* Begin *
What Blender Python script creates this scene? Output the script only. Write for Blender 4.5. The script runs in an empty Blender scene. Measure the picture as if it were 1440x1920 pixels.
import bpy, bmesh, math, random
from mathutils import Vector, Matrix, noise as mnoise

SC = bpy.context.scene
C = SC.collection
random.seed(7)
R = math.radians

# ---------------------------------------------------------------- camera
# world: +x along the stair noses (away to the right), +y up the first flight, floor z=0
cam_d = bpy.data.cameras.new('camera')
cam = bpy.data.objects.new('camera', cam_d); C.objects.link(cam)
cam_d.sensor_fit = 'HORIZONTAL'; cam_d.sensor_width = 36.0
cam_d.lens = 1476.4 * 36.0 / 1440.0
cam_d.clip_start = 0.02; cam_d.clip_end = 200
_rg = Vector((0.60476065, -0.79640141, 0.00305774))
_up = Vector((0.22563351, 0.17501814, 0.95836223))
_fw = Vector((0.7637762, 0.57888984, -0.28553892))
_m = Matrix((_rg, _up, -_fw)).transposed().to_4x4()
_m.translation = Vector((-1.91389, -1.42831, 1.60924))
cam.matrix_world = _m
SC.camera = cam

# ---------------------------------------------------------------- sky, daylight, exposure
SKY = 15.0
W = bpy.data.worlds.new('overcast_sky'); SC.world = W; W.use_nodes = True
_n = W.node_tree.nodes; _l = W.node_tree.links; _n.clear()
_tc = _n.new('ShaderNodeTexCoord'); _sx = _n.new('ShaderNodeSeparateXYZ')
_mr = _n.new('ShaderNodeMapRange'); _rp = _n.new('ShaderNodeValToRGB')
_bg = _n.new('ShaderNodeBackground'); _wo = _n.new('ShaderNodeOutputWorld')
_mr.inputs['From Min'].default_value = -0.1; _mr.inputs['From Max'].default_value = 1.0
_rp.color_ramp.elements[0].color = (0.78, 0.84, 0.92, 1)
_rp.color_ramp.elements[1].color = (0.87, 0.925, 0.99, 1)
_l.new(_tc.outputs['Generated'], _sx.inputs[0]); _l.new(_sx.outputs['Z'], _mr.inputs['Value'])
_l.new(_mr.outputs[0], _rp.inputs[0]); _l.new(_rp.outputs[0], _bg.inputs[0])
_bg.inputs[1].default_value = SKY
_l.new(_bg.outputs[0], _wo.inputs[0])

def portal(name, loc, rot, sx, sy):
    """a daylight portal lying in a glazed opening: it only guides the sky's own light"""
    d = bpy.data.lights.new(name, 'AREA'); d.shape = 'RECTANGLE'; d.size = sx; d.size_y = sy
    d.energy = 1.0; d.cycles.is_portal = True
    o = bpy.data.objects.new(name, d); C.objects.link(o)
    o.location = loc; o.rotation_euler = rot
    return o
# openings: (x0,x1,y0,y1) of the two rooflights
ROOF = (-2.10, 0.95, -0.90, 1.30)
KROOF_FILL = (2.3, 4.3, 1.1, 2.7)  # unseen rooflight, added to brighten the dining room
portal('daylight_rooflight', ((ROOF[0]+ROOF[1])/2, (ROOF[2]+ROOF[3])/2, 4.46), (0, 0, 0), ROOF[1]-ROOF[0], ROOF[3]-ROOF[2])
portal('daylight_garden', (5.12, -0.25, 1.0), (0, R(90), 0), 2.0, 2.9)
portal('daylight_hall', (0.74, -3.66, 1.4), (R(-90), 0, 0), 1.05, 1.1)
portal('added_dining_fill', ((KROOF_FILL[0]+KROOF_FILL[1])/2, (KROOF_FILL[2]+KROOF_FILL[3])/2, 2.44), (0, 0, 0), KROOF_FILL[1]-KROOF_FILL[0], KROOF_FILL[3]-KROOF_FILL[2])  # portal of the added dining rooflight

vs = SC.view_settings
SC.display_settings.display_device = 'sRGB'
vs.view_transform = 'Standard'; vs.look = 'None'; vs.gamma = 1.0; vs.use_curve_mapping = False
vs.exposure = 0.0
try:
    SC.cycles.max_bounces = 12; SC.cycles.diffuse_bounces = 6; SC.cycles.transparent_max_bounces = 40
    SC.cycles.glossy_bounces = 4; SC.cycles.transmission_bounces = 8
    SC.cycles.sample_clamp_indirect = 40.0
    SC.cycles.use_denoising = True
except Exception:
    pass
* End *
Stated task: Write out the data exactly as it stands.

Answer below:
What Blender Python script creates this scene? Output the script only. Write for Blender 4.5. The script runs in an empty Blender scene. Measure the picture as if it were 1440x1920 pixels.
import bpy, bmesh, math, random
from mathutils import Vector, Matrix, noise as mnoise

SC = bpy.context.scene
C = SC.collection
random.seed(7)
R = math.radians

# ---------------------------------------------------------------- camera
# world: +x along the stair noses (away to the right), +y up the first flight, floor z=0
cam_d = bpy.data.cameras.new('camera')
cam = bpy.data.objects.new('camera', cam_d); C.objects.link(cam)
cam_d.sensor_fit = 'HORIZONTAL'; cam_d.sensor_width = 36.0
cam_d.lens = 1476.4 * 36.0 / 1440.0
cam_d.clip_start = 0.02; cam_d.clip_end = 200
_rg = Vector((0.60476065, -0.79640141, 0.00305774))
_up = Vector((0.22563351, 0.17501814, 0.95836223))
_fw = Vector((0.7637762, 0.57888984, -0.28553892))
_m = Matrix((_rg, _up, -_fw)).transposed().to_4x4()
_m.translation = Vector((-1.91389, -1.42831, 1.60924))
cam.matrix_world = _m
SC.camera = cam

# ---------------------------------------------------------------- sky, daylight, exposure
SKY = 15.0
W = bpy.data.worlds.new('overcast_sky'); SC.world = W; W.use_nodes = True
_n = W.node_tree.nodes; _l = W.node_tree.links; _n.clear()
_tc = _n.new('ShaderNodeTexCoord'); _sx = _n.new('ShaderNodeSeparateXYZ')
_mr = _n.new('ShaderNodeMapRange'); _rp = _n.new('ShaderNodeValToRGB')
_bg = _n.new('ShaderNodeBackground'); _wo = _n.new('ShaderNodeOutputWorld')
_mr.inputs['From Min'].default_value = -0.1; _mr.inputs['From Max'].default_value = 1.0
_rp.color_ramp.elements[0].color = (0.78, 0.84, 0.92, 1)
_rp.color_ramp.elements[1].color = (0.87, 0.925, 0.99, 1)
_l.new(_tc.outputs['Generated'], _sx.inputs[0]); _l.new(_sx.outputs['Z'], _mr.inputs['Value'])
_l.new(_mr.outputs[0], _rp.inputs[0]); _l.new(_rp.outputs[0], _bg.inputs[0])
_bg.inputs[1].default_value = SKY
_l.new(_bg.outputs[0], _wo.inputs[0])

def portal(name, loc, rot, sx, sy):
    """a daylight portal lying in a glazed opening: it only guides the sky's own light"""
    d = bpy.data.lights.new(name, 'AREA'); d.shape = 'RECTANGLE'; d.size = sx; d.size_y = sy
    d.energy = 1.0; d.cycles.is_portal = True
    o = bpy.data.objects.new(name, d); C.objects.link(o)
    o.location = loc; o.rotation_euler = rot
    return o
# openings: (x0,x1,y0,y1) of the two rooflights
ROOF = (-2.10, 0.95, -0.90, 1.30)
KROOF_FILL = (2.3, 4.3, 1.1, 2.7)  # unseen rooflight, added to brighten the dining room
portal('daylight_rooflight', ((ROOF[0]+ROOF[1])/2, (ROOF[2]+ROOF[3])/2, 4.46), (0, 0, 0), ROOF[1]-ROOF[0], ROOF[3]-ROOF[2])
portal('daylight_garden', (5.12, -0.25, 1.0), (0, R(90), 0), 2.0, 2.9)
portal('daylight_hall', (0.74, -3.66, 1.4), (R(-90), 0, 0), 1.05, 1.1)
portal('added_dining_fill', ((KROOF_FILL[0]+KROOF_FILL[1])/2, (KROOF_FILL[2]+KROOF_FILL[3])/2, 2.44), (0, 0, 0), KROOF_FILL[1]-KROOF_FILL[0], KROOF_FILL[3]-KROOF_FILL[2])  # portal of the added dining rooflight

vs = SC.view_settings
SC.display_settings.display_device = 'sRGB'
vs.view_transform = 'Standard'; vs.look = 'None'; vs.gamma = 1.0; vs.use_curve_mapping = False
vs.exposure = 0.0
try:
    SC.cycles.max_bounces = 12; SC.cycles.diffuse_bounces = 6; SC.cycles.transparent_max_bounces = 40
    SC.cycles.glossy_bounces = 4; SC.cycles.transmission_bounces = 8
    SC.cycles.sample_clamp_indirect = 40.0
    SC.cycles.use_denoising = True
except Exception:
    pass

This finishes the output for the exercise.